-- Start of Data provided --

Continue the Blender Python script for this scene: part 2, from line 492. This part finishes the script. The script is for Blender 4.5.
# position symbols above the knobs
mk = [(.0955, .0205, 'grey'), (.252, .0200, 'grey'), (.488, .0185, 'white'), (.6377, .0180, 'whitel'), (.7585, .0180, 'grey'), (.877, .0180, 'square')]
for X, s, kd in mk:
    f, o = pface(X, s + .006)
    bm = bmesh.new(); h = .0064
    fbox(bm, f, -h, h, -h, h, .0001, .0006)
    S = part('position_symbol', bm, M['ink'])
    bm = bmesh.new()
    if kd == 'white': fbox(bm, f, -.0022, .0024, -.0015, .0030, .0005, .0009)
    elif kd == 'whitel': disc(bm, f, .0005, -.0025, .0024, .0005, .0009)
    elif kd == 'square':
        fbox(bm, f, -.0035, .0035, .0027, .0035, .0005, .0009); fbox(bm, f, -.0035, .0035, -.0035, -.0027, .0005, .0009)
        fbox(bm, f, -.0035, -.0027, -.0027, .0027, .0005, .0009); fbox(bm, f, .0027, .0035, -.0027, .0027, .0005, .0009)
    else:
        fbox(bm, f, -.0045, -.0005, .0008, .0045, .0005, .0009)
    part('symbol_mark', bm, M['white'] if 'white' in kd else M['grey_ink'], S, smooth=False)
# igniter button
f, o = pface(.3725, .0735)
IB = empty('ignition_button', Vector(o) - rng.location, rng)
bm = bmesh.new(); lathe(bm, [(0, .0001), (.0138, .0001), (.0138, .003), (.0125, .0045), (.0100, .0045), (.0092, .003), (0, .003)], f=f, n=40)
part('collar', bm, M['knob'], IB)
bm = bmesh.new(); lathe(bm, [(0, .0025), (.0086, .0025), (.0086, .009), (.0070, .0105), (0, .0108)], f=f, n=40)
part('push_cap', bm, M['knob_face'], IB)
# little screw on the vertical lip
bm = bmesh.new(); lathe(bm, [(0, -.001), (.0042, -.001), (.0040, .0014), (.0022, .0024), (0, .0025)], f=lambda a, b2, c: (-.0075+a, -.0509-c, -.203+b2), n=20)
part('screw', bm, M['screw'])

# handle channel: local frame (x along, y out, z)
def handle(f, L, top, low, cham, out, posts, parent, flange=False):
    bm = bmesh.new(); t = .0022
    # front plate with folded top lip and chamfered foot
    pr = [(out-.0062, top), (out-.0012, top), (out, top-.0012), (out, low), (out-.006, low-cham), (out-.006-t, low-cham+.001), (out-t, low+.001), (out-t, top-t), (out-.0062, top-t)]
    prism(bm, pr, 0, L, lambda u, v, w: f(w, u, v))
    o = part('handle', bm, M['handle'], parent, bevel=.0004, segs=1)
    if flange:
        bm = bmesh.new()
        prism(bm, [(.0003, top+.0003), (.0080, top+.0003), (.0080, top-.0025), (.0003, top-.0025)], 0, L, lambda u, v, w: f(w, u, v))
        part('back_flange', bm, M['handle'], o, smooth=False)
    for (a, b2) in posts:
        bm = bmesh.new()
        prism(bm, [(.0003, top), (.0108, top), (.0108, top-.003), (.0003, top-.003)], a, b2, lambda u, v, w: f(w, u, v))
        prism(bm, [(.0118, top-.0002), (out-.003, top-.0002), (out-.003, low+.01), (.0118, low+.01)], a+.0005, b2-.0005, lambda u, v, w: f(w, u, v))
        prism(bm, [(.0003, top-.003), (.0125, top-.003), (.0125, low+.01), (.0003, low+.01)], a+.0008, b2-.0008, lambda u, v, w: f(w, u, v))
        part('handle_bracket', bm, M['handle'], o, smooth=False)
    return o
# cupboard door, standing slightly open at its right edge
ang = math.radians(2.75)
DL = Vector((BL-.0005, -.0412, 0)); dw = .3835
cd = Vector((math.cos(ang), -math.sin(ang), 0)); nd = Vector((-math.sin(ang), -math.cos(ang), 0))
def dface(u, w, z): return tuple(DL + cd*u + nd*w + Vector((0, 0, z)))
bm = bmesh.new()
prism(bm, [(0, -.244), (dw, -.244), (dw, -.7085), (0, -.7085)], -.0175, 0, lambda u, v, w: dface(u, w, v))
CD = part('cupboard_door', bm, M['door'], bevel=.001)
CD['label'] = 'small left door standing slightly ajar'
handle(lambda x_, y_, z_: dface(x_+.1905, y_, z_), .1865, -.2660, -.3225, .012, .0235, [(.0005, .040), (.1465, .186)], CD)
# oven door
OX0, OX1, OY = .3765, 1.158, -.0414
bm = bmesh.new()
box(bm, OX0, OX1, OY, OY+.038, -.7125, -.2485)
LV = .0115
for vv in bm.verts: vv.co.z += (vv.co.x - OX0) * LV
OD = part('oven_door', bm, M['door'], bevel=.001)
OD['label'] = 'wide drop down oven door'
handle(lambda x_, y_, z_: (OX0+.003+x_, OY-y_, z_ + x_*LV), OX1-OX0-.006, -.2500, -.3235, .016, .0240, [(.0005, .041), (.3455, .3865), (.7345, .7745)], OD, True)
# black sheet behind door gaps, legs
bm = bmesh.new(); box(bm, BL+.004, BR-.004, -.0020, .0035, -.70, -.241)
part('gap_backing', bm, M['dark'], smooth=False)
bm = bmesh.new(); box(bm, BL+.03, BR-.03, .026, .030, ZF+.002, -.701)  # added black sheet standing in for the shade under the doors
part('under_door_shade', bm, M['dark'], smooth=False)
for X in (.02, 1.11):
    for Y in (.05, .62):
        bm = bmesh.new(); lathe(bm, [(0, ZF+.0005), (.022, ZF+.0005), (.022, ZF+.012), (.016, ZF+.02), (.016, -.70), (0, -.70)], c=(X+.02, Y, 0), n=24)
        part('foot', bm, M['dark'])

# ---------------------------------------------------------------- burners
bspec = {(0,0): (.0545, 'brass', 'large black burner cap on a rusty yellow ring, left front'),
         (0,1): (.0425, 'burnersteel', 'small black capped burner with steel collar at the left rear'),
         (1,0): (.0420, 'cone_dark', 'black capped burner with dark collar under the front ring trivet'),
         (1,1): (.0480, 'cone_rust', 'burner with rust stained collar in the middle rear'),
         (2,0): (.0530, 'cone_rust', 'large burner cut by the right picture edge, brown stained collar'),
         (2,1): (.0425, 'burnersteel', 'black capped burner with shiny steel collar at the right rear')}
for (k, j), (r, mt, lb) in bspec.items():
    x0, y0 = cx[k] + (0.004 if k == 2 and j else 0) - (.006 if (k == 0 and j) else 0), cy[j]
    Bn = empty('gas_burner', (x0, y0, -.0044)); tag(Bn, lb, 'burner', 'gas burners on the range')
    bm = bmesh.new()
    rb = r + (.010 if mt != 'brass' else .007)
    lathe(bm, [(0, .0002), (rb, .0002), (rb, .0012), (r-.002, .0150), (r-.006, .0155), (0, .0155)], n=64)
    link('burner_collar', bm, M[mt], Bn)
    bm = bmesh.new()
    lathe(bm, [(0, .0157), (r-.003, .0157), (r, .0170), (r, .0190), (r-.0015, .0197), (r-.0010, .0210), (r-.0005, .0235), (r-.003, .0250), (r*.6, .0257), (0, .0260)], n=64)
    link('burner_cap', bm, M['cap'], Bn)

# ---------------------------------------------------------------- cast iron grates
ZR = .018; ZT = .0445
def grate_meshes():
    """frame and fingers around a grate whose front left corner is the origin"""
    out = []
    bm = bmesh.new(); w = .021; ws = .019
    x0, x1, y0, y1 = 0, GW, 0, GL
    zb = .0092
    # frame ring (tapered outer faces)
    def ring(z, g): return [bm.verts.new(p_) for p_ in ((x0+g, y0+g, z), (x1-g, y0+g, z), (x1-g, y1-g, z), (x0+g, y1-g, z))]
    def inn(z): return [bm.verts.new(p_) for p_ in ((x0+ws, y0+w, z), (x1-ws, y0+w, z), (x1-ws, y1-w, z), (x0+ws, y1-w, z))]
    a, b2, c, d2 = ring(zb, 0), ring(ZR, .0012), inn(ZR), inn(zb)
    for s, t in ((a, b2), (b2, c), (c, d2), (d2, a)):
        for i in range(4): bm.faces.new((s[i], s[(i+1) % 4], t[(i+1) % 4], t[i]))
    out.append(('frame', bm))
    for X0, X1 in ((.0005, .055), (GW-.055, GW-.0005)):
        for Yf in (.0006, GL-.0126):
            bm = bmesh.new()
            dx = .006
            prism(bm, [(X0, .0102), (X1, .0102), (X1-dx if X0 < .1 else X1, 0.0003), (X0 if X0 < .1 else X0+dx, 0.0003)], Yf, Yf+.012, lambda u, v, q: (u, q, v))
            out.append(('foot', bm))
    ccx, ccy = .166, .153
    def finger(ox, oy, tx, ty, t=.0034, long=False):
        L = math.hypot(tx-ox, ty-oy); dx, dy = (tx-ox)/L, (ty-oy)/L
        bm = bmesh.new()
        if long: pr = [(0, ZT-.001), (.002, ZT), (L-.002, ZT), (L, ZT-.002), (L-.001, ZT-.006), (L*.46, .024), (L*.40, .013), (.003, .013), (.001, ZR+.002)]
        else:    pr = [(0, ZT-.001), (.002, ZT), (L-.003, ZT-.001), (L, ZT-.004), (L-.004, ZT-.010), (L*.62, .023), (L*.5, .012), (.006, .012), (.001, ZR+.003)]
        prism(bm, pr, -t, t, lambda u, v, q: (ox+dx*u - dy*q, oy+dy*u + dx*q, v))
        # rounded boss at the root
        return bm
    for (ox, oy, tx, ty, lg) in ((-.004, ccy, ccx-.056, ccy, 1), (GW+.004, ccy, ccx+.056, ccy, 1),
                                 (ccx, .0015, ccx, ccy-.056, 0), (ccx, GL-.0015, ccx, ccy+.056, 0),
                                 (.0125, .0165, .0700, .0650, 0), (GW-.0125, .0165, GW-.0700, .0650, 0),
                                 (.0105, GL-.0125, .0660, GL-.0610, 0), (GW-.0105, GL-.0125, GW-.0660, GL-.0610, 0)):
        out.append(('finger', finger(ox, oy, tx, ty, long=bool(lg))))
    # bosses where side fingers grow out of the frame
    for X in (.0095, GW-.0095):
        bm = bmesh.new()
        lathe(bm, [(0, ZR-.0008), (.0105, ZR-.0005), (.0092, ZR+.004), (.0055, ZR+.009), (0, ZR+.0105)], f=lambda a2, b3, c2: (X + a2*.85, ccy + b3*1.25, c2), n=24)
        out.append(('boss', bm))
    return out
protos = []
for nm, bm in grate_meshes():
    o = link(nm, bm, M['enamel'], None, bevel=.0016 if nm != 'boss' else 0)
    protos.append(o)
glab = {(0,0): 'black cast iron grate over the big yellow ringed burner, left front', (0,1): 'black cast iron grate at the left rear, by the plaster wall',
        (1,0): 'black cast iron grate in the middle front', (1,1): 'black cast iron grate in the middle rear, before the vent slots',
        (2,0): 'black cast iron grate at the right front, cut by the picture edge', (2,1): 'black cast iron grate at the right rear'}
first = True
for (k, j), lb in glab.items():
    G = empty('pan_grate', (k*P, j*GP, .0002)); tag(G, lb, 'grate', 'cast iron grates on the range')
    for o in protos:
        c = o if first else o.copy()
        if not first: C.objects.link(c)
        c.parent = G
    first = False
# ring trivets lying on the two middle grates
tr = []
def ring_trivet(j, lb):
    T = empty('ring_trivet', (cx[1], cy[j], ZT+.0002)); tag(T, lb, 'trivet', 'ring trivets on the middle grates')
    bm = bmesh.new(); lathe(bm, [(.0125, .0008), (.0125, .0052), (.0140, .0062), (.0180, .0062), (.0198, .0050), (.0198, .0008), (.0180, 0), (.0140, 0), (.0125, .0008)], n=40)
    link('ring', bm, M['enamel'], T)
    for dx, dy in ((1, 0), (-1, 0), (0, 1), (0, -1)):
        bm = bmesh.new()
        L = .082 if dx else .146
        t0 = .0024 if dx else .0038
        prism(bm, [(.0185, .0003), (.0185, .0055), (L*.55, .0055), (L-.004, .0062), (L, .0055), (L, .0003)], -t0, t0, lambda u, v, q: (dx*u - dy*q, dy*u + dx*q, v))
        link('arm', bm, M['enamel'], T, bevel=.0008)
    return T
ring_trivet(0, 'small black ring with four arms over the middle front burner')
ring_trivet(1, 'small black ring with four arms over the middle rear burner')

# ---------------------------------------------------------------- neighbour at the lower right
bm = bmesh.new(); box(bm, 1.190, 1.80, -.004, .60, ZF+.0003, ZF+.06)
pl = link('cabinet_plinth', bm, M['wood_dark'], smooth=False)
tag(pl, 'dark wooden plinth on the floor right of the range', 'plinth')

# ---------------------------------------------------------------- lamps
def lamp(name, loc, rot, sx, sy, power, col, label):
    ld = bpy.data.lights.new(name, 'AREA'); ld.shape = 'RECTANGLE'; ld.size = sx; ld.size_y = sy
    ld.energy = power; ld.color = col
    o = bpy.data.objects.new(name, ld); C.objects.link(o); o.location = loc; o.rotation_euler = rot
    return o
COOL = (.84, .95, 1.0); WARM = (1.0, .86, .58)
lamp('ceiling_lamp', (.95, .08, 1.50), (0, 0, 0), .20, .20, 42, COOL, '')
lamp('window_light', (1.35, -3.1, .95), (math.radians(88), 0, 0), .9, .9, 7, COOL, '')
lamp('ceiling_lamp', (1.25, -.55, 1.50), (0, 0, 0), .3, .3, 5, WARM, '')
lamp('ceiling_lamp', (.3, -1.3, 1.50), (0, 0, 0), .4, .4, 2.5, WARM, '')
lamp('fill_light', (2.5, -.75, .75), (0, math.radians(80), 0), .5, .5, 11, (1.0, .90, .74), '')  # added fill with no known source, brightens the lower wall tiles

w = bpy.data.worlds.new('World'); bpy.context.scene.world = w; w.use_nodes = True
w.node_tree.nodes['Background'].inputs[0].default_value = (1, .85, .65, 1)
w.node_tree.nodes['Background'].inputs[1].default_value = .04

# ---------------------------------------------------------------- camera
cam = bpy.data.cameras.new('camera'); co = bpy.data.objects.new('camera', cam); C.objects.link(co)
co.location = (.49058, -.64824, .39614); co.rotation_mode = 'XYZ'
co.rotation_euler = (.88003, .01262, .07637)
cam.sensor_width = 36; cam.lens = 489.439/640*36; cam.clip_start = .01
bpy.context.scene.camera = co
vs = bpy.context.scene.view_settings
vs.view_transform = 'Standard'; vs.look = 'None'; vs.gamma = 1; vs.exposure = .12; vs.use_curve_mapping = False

-- End of Data provided --

- Given exercise -
Scan the material above for the word "scene". Copy each line where it occurs.

- Solved exercise -
Continue the Blender Python script for this scene: part 2, from line 492. This part finishes the script. The script is for Blender 4.5.
w = bpy.data.worlds.new('World'); bpy.context.scene.world = w; w.use_nodes = True
bpy.context.scene.camera = co
vs = bpy.context.scene.view_settings